→ Listing:
-*-
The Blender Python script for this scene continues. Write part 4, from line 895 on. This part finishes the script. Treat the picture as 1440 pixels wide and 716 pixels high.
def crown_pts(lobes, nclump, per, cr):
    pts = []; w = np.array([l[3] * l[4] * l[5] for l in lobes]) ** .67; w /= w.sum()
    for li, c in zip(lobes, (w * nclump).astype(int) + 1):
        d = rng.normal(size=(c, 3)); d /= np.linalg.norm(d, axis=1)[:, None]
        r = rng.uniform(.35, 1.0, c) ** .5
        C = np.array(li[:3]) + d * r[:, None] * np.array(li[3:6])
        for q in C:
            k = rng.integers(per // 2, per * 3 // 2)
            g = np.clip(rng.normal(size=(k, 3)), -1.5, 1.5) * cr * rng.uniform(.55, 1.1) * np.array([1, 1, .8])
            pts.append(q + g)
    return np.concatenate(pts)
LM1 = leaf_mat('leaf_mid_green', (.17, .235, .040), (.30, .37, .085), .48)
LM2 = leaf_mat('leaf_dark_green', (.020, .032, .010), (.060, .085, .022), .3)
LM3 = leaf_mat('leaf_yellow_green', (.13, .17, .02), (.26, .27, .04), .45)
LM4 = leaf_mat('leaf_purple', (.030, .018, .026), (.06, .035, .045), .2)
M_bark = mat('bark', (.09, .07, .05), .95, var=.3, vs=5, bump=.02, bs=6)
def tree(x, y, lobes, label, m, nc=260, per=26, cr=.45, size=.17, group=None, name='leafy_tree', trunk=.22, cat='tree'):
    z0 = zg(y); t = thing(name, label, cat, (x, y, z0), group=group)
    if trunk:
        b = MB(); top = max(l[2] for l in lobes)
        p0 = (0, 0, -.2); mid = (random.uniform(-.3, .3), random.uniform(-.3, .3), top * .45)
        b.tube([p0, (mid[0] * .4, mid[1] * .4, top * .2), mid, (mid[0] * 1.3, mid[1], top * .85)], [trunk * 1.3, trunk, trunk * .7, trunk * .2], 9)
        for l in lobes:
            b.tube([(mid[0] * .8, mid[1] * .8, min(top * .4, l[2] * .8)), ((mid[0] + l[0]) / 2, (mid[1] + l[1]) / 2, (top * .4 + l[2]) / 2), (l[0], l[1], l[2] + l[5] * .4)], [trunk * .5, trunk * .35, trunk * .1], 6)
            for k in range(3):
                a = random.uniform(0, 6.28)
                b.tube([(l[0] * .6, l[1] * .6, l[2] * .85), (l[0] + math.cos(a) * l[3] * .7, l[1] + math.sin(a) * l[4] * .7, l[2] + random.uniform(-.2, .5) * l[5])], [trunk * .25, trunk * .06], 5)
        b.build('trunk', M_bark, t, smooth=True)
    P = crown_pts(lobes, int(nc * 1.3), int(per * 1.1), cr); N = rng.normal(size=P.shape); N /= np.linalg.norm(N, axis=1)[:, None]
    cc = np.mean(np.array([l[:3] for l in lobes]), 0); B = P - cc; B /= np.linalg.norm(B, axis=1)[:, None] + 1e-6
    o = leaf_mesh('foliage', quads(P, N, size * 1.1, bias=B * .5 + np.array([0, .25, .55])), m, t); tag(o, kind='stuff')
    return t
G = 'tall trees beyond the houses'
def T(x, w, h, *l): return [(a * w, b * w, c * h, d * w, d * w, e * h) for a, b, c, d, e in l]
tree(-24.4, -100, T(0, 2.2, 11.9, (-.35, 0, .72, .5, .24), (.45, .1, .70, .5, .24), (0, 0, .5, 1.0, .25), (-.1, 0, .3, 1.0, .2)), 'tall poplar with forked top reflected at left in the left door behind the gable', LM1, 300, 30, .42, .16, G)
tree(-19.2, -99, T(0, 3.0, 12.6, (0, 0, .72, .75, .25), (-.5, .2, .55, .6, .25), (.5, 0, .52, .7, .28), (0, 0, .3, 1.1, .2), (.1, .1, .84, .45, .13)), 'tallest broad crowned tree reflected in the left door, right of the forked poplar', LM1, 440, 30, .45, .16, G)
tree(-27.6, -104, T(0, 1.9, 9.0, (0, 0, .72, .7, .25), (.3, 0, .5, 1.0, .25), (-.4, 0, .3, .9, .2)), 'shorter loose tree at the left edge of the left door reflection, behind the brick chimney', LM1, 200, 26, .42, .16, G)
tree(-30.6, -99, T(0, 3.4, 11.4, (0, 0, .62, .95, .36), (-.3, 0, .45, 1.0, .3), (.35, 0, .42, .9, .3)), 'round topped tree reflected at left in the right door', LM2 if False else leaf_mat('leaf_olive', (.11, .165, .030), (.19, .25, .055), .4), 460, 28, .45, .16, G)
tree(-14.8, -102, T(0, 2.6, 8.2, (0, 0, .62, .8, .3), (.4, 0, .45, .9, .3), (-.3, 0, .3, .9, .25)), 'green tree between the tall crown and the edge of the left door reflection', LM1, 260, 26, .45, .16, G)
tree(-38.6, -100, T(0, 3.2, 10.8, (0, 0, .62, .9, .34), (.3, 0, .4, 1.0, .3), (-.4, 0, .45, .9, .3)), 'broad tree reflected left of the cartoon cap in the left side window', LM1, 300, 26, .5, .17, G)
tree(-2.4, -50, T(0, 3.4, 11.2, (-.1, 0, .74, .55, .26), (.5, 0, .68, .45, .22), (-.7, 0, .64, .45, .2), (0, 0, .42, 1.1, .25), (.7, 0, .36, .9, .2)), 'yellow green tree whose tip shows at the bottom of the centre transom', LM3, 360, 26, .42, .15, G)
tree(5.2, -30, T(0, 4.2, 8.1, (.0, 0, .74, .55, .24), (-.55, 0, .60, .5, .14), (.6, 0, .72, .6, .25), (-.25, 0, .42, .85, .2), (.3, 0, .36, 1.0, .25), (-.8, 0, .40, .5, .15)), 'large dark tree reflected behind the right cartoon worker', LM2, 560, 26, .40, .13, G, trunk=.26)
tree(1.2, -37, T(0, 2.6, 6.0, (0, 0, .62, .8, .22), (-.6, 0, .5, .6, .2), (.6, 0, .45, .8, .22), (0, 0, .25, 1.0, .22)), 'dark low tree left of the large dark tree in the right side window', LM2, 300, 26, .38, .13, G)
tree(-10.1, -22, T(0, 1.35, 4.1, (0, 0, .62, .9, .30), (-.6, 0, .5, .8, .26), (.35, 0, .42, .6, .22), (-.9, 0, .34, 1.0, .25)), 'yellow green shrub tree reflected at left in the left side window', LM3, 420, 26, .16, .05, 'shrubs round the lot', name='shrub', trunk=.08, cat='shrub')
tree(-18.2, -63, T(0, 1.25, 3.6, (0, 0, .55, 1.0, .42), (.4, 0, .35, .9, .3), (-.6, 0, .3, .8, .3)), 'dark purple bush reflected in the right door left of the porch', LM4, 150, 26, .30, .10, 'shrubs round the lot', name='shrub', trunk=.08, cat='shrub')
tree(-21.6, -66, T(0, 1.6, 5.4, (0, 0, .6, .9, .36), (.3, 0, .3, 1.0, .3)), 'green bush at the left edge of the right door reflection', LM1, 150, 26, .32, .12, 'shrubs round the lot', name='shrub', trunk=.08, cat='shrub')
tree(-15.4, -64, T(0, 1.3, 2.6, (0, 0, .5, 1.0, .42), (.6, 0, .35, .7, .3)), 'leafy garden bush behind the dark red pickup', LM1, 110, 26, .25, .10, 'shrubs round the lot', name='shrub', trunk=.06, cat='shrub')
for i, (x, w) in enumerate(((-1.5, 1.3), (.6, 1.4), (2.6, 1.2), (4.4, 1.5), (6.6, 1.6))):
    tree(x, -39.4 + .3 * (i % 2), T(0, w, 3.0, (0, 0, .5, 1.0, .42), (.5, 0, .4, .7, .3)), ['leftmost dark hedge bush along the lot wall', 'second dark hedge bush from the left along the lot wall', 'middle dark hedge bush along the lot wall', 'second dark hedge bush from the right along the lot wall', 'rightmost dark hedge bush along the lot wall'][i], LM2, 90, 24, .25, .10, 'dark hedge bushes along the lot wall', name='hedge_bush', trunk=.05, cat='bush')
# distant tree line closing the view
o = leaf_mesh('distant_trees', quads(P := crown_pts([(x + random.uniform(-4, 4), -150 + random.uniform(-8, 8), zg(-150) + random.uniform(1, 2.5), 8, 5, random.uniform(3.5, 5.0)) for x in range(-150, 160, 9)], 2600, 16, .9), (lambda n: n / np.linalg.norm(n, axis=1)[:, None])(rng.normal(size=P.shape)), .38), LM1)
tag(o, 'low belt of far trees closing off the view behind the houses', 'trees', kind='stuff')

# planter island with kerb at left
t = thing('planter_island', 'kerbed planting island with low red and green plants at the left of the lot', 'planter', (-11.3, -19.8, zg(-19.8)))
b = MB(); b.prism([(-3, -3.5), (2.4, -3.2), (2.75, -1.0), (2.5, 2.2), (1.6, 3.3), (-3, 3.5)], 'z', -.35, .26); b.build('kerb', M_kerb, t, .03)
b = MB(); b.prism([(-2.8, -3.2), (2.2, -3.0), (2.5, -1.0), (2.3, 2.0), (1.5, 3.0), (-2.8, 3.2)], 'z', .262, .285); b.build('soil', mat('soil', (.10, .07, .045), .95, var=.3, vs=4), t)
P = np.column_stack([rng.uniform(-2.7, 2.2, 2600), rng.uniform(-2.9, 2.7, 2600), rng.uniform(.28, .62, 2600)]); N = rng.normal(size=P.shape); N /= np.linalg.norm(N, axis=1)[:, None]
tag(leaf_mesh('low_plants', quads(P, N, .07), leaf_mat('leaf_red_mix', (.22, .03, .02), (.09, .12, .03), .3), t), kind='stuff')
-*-
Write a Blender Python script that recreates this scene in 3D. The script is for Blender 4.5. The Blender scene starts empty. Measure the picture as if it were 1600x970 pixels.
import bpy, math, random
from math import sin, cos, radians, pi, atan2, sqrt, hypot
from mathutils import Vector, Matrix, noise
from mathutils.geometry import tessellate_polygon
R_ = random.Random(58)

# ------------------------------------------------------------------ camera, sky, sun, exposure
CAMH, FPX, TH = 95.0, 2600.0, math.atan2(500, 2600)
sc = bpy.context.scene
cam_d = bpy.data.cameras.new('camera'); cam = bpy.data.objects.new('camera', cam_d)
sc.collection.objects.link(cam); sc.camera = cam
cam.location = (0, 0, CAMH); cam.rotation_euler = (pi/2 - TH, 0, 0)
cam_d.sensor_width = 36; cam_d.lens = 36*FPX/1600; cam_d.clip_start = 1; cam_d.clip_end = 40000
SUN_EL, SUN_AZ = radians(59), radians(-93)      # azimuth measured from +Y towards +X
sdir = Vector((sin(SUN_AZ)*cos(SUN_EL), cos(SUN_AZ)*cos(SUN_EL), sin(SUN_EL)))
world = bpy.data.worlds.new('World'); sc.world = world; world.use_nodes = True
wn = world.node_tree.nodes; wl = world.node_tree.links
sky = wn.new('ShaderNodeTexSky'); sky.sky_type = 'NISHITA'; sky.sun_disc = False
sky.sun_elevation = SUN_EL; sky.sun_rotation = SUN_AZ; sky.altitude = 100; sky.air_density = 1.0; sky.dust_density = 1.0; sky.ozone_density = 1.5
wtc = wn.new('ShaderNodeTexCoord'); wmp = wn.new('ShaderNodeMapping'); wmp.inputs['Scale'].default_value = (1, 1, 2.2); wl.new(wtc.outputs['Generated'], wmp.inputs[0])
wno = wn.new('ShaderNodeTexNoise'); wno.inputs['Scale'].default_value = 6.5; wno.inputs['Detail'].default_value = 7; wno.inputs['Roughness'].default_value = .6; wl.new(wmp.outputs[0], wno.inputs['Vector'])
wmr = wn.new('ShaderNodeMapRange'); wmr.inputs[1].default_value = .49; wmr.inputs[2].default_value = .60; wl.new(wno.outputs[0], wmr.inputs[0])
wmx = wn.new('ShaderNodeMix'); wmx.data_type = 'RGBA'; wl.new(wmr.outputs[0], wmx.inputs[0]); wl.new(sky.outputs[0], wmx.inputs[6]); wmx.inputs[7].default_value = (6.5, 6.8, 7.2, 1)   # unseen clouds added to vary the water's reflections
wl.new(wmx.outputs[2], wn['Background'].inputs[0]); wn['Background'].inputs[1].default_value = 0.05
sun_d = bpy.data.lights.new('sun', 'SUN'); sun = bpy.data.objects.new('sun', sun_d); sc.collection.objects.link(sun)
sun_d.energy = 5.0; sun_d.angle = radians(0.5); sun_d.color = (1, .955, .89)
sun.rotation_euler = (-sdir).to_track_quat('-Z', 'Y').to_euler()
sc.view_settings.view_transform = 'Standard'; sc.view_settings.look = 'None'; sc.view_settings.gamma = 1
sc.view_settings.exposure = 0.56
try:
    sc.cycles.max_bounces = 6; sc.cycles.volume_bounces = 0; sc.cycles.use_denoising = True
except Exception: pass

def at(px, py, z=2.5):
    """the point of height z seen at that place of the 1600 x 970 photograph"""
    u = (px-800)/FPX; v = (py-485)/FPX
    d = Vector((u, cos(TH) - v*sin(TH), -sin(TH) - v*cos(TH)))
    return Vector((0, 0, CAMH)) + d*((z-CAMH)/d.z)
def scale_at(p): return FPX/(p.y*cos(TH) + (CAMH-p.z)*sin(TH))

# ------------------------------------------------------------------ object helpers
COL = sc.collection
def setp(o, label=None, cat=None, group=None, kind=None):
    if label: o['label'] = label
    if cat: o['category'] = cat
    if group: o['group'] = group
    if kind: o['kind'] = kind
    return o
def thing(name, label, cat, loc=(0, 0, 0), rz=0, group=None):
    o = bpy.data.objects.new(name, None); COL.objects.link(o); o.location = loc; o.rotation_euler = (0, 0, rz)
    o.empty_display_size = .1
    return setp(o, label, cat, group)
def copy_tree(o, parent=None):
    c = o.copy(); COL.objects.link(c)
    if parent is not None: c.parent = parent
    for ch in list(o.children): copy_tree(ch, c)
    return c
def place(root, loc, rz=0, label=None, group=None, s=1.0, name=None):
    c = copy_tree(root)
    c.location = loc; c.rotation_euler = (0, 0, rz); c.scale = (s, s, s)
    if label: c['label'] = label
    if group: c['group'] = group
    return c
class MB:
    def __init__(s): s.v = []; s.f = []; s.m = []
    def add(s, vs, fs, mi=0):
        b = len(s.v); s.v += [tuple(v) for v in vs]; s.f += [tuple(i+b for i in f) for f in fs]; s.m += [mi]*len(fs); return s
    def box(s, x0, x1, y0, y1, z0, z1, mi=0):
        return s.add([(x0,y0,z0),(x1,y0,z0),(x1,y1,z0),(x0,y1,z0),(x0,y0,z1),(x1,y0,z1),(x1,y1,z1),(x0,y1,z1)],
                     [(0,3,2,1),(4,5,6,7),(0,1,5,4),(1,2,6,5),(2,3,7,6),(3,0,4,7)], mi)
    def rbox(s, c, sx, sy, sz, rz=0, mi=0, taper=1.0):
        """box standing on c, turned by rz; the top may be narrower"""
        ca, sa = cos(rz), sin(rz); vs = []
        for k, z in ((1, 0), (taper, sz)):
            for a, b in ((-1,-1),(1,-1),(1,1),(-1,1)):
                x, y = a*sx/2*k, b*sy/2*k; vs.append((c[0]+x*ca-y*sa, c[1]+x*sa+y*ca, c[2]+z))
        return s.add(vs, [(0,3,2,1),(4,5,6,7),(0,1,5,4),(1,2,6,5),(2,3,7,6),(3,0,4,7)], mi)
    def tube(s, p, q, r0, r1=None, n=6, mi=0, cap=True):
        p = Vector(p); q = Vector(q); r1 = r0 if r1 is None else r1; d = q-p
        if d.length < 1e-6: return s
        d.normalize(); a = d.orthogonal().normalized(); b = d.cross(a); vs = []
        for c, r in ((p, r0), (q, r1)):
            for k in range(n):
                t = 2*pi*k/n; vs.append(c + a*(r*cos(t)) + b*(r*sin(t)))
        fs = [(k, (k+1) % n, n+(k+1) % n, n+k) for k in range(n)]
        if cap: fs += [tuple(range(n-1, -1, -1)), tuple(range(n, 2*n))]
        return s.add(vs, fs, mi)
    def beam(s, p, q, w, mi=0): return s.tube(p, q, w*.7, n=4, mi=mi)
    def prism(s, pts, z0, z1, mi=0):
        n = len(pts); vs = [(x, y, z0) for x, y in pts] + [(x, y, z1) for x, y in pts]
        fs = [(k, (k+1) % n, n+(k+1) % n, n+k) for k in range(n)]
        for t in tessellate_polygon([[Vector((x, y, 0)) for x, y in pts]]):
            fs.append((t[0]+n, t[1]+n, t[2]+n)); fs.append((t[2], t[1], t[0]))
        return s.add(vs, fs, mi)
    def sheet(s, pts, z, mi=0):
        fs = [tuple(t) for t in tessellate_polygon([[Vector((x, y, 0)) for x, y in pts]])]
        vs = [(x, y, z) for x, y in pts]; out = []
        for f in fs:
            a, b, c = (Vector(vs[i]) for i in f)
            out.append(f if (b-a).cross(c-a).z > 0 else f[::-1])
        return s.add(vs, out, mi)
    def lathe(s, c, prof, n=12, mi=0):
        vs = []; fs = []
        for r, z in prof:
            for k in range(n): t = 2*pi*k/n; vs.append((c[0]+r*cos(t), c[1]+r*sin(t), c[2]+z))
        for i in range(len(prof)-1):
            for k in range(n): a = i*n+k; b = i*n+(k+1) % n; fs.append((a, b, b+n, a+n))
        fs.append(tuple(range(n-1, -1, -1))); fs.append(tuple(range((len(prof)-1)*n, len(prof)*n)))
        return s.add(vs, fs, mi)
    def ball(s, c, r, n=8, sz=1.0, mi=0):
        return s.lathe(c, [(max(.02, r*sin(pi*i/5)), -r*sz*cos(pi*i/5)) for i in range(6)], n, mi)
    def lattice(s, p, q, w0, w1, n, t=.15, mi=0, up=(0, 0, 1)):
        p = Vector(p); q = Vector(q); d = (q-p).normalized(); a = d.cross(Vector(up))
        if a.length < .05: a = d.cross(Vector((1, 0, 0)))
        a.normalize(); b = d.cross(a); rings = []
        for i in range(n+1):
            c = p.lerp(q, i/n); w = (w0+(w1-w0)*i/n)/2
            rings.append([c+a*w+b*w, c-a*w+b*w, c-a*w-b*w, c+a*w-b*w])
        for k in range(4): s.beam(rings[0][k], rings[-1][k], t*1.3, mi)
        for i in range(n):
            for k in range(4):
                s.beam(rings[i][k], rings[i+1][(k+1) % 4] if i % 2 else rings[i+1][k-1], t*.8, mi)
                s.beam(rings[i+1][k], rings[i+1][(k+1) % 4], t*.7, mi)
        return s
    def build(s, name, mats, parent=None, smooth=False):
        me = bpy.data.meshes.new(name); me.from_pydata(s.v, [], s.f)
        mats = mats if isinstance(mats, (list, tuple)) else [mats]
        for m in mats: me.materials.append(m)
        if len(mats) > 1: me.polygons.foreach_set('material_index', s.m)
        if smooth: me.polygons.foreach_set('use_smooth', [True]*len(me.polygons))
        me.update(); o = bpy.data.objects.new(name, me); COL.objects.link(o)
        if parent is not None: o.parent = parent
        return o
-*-
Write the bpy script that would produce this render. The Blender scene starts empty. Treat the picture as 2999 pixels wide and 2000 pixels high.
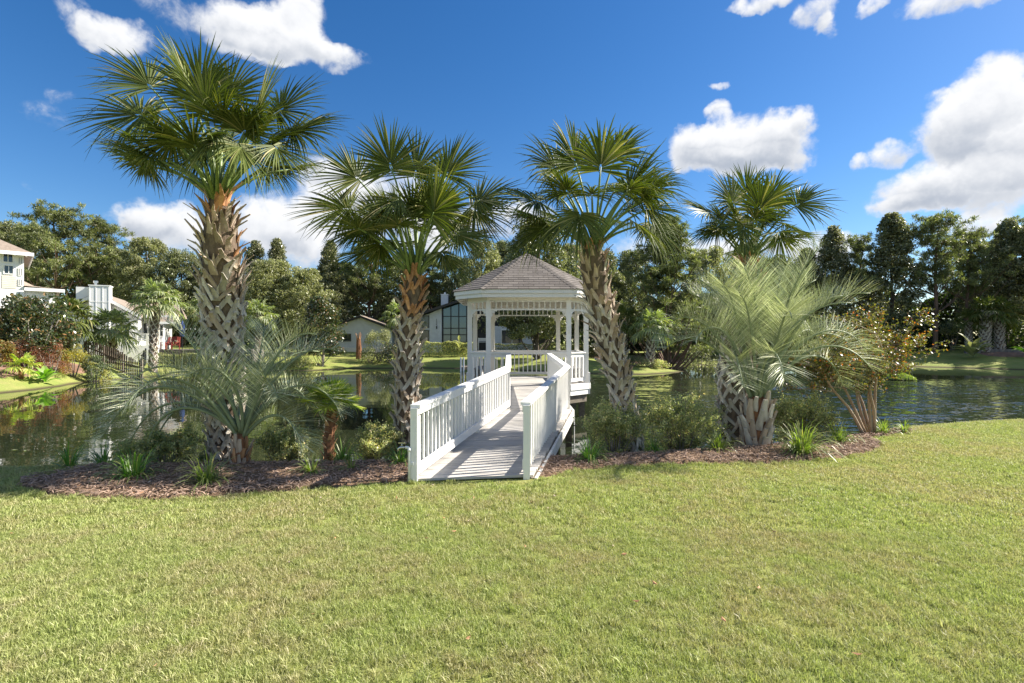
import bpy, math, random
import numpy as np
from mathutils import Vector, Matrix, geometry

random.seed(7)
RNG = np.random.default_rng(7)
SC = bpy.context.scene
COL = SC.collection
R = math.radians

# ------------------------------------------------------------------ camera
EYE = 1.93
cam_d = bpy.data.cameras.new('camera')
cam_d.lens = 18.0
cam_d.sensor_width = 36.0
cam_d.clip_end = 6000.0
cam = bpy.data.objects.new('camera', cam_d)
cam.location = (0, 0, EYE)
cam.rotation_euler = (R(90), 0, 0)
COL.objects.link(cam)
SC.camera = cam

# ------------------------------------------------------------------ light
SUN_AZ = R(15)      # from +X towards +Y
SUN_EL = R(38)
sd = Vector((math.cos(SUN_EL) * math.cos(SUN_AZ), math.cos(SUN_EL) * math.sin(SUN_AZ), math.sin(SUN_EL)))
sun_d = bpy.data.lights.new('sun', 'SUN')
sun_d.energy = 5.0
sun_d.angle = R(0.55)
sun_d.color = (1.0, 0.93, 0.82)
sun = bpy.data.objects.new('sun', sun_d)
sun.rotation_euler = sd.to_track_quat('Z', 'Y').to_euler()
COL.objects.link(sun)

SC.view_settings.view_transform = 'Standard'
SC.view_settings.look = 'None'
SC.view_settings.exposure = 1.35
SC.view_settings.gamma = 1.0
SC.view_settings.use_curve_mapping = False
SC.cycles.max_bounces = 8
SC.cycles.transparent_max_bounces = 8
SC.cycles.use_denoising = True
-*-
→ Problem:
Restate word for word the lines that begin at the one with "Write the bpy" and end at the one with "R = math.radians", including both, and leave every picture aside.

→ Full solution:
Write the bpy script that would produce this render. The Blender scene starts empty. Treat the picture as 2999 pixels wide and 2000 pixels high.
import bpy, math, random
import numpy as np
from mathutils import Vector, Matrix, geometry

random.seed(7)
RNG = np.random.default_rng(7)
SC = bpy.context.scene
COL = SC.collection
R = math.radians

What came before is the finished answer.